Sireen is an Arabic feminine name of ancient and evocative lineage. In Arabic, سيرين (Sirin or Sireen) conveys the idea of pleasantness, harmony, and a voice that brings joy — a meaning that aligns felicitously with the name's phonetic beauty. The classical Arabic form Sirin is also recorded as the name of a Coptic woman who, in early Islamic history, was gifted to the Prophet Muhammad and became mother to his son Ibrahim; her sister Mariyah al-Qibtiyya is similarly documented, making both names part of an early layer of Arabic historical record.
In Persian and Ottoman literary tradition, Shirin — a near variant — is the luminous heroine of the twelfth-century poet Nizami Ganjavi's epic romance Khusraw and Shirin, in which her beauty and wit drive one of the great love narratives of classical Islamic literature. The spelling Sireen anglicizes the Arabic original while preserving its essential sound, making it accessible in Western contexts without losing its cultural provenance.

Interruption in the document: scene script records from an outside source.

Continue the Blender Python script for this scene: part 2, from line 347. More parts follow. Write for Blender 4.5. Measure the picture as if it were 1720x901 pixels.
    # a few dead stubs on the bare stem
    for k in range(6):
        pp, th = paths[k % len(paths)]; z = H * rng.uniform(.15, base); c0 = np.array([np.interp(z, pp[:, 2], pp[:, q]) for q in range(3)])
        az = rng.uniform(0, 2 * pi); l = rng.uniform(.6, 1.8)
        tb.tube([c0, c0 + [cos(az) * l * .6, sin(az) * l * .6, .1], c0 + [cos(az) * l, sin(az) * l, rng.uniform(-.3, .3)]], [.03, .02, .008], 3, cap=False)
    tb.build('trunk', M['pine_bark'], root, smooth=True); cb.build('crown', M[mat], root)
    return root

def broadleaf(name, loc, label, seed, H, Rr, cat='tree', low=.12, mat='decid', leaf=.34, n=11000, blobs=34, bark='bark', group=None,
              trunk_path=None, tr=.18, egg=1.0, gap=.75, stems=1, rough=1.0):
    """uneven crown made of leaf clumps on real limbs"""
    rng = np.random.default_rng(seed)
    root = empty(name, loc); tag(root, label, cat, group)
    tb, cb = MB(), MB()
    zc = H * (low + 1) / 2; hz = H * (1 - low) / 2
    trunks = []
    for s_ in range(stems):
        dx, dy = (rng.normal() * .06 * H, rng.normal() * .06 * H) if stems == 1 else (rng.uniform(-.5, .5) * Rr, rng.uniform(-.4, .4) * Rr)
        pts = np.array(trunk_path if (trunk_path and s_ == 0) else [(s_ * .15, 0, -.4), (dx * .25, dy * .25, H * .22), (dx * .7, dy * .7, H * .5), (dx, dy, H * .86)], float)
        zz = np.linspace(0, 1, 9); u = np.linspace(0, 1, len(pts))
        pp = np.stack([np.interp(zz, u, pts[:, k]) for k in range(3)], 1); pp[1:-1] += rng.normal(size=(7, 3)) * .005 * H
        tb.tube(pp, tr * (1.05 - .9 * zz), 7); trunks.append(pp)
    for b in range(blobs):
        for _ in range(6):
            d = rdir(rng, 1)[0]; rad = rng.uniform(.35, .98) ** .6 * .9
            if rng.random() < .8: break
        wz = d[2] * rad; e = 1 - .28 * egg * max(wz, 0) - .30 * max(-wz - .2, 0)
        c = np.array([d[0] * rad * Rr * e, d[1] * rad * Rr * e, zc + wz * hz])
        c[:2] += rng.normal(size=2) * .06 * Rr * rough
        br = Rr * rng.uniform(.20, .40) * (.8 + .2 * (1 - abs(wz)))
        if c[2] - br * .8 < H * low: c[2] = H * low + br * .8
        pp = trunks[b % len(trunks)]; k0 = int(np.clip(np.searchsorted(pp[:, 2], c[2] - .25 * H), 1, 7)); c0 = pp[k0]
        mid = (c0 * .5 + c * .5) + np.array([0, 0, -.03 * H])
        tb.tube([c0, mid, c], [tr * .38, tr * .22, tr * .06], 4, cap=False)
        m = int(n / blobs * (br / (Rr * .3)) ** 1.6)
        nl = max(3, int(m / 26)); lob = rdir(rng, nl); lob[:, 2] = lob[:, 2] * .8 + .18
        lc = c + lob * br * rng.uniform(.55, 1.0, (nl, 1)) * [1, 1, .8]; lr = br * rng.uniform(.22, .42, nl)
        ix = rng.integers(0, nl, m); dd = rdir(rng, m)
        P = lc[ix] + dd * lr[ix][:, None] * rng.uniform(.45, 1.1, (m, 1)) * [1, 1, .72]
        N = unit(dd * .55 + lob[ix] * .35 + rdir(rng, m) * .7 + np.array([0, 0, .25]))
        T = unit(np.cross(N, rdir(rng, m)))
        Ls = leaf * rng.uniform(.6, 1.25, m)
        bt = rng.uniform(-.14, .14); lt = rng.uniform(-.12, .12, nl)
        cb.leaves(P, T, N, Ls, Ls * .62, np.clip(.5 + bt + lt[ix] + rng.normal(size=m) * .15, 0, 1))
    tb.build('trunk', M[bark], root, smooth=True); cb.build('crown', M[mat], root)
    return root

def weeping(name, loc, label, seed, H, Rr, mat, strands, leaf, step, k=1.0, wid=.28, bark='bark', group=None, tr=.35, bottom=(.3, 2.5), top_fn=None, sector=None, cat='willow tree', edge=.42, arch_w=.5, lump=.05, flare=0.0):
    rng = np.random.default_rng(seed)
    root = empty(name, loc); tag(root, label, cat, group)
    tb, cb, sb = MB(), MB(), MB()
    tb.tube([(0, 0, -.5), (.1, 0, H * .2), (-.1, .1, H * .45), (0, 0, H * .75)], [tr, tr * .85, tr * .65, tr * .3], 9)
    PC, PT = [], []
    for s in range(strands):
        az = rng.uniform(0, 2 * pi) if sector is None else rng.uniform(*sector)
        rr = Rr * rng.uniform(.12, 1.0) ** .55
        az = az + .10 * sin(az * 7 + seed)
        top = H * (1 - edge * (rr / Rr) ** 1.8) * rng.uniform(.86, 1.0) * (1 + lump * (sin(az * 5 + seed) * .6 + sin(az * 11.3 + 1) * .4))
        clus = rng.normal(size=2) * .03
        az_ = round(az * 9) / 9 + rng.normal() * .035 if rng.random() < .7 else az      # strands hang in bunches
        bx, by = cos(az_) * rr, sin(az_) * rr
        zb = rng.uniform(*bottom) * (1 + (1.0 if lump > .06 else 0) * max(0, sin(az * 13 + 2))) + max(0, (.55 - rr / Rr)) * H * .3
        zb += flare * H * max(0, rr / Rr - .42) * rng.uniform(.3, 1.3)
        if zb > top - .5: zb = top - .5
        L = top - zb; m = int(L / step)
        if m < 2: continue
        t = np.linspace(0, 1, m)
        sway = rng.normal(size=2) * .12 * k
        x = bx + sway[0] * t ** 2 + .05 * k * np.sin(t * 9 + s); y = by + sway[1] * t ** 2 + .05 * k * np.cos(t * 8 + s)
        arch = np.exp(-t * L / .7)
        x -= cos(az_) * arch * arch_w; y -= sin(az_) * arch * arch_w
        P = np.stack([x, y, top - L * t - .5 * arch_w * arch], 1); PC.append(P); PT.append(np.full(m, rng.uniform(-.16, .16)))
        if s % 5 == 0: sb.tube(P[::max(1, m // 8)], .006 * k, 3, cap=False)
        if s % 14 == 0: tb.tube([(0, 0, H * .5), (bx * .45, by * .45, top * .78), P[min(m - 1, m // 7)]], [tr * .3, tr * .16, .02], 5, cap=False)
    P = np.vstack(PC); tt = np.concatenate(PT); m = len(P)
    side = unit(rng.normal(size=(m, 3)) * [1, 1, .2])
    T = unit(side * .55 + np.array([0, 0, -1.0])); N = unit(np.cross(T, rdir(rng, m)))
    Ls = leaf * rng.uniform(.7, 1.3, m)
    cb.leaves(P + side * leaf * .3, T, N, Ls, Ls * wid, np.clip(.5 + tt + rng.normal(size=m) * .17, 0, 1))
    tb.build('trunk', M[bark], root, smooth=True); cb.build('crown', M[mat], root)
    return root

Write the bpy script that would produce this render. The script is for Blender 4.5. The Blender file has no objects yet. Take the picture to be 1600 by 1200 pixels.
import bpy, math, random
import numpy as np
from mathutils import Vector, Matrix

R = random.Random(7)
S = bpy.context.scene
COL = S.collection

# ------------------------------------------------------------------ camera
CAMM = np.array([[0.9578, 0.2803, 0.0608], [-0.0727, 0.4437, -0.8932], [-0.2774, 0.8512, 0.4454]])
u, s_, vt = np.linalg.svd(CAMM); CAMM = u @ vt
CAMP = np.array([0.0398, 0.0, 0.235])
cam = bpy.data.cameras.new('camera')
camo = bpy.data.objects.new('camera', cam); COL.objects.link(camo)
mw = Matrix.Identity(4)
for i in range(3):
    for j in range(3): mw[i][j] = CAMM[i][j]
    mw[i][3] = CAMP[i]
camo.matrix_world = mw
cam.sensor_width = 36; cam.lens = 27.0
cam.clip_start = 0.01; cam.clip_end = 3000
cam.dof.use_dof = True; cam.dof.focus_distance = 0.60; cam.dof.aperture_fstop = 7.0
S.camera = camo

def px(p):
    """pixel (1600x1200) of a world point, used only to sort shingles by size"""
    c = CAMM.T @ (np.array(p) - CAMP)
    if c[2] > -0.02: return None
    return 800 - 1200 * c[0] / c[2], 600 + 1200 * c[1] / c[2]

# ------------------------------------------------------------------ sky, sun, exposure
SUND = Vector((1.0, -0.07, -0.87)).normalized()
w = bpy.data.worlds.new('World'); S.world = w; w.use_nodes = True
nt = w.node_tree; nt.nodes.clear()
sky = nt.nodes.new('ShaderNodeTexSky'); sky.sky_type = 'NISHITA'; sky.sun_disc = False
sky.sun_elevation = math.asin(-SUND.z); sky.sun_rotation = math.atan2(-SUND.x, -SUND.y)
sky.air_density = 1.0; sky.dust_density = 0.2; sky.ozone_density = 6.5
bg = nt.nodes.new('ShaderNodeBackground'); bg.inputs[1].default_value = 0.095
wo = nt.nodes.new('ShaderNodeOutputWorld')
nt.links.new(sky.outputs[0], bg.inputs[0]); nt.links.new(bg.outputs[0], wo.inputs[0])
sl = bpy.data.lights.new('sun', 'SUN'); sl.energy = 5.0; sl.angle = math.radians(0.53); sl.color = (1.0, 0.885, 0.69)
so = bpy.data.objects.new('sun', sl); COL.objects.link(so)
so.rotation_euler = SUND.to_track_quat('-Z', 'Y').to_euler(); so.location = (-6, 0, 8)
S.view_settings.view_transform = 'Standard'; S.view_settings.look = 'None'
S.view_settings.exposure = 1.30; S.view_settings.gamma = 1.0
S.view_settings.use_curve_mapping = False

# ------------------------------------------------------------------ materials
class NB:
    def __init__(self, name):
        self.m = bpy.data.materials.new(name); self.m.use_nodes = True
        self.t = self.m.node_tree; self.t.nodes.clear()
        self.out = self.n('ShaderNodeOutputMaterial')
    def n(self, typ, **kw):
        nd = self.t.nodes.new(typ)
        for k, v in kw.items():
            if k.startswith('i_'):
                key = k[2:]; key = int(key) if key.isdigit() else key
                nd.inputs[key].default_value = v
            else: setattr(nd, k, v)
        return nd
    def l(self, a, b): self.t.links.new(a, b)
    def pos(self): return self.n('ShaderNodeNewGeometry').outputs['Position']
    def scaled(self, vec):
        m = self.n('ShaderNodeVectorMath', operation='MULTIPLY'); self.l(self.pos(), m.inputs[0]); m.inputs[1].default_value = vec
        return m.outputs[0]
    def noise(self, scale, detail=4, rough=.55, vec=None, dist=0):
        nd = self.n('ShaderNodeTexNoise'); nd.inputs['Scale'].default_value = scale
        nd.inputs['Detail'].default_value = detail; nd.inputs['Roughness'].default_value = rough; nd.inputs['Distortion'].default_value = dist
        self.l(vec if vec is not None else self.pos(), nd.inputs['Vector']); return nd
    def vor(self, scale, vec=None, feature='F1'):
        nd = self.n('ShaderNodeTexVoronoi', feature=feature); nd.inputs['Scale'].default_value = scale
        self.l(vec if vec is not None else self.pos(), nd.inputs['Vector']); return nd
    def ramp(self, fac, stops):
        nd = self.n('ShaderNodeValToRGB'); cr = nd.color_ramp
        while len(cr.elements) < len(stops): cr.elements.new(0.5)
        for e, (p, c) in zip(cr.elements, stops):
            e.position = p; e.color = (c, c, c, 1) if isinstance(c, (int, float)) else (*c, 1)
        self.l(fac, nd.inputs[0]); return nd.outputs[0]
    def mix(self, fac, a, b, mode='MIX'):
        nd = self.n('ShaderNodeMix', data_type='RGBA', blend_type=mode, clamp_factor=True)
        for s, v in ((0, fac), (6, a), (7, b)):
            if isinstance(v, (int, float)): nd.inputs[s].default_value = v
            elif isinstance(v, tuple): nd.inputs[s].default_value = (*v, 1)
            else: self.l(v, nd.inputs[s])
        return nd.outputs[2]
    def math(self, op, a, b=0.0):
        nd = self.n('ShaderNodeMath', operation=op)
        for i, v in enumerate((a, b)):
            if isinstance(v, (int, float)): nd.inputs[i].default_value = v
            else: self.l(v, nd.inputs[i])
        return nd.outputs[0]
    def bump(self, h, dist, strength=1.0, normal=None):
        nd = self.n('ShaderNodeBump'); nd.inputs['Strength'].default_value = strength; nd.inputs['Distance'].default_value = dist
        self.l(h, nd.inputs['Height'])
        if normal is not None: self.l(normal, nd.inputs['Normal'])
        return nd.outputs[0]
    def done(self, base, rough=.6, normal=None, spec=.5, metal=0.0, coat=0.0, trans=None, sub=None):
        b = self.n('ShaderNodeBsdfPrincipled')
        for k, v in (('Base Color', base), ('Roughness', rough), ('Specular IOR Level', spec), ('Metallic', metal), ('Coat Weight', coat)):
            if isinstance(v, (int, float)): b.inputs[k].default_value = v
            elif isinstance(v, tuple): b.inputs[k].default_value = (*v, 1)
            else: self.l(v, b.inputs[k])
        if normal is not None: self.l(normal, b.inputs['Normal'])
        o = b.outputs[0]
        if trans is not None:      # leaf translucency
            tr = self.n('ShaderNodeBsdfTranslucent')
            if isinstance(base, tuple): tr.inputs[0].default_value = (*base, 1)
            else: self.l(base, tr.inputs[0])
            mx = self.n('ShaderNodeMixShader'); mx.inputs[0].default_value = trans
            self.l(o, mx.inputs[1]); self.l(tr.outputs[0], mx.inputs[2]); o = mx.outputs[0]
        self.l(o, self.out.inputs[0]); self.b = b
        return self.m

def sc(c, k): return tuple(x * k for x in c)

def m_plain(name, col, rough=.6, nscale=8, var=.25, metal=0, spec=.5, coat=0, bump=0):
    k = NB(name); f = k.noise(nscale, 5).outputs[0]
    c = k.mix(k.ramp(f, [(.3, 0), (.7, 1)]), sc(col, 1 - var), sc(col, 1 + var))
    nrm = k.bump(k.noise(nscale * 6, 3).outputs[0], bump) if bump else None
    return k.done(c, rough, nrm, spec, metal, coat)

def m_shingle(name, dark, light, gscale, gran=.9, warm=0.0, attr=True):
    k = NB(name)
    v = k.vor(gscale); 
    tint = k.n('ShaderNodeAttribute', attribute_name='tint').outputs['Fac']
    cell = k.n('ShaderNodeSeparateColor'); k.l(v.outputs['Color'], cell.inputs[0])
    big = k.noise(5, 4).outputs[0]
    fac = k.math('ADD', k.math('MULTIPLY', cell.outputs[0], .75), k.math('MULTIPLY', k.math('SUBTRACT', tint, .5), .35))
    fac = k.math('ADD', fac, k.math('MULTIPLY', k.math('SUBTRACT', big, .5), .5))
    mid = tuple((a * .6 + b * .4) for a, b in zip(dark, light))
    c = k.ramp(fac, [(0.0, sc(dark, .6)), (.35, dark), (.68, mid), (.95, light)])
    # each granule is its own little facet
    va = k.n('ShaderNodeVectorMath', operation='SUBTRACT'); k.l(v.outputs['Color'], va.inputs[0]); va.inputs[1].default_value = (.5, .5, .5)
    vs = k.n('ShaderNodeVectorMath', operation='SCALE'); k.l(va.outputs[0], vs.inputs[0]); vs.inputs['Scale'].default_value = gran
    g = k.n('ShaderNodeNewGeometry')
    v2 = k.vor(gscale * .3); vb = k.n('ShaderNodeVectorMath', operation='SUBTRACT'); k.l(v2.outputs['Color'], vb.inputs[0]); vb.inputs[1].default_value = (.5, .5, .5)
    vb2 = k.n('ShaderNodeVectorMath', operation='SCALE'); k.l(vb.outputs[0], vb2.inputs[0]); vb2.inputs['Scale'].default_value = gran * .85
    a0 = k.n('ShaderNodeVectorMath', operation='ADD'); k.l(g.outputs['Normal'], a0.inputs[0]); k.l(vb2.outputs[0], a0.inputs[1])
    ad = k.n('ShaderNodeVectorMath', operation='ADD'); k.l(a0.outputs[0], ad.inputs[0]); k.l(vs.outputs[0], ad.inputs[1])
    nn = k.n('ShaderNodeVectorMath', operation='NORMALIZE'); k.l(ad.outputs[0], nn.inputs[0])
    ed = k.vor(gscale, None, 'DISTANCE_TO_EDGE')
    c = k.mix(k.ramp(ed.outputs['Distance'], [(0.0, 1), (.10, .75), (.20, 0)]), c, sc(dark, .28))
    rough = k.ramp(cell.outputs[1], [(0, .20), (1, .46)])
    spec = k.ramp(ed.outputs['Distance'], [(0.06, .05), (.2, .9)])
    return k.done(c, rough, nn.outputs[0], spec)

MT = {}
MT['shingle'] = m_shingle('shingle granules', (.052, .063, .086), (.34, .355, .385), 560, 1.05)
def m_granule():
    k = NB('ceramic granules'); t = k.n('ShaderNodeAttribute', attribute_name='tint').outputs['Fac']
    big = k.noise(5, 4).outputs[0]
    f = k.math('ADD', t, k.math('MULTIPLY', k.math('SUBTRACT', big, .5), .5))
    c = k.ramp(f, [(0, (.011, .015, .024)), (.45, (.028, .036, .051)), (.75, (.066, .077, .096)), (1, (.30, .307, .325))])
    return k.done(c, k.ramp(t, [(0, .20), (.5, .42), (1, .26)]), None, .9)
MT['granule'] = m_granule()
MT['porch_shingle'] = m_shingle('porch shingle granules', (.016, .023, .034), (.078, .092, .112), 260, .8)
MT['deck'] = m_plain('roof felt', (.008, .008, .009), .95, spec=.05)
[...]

The name shares a tantalizing near-homophony with the Greek Siren — those mythological creatures of the sea whose irresistible song lured sailors onto rocks — though the two are etymologically unrelated.
That near-echo nonetheless lends Sireen an aura of enchantment. In the contemporary Arab world and its diaspora, Sireen remains in active, affectionate use, appreciated for combining deep historical roots with a sound that feels effortlessly modern and elegant across linguistic borders.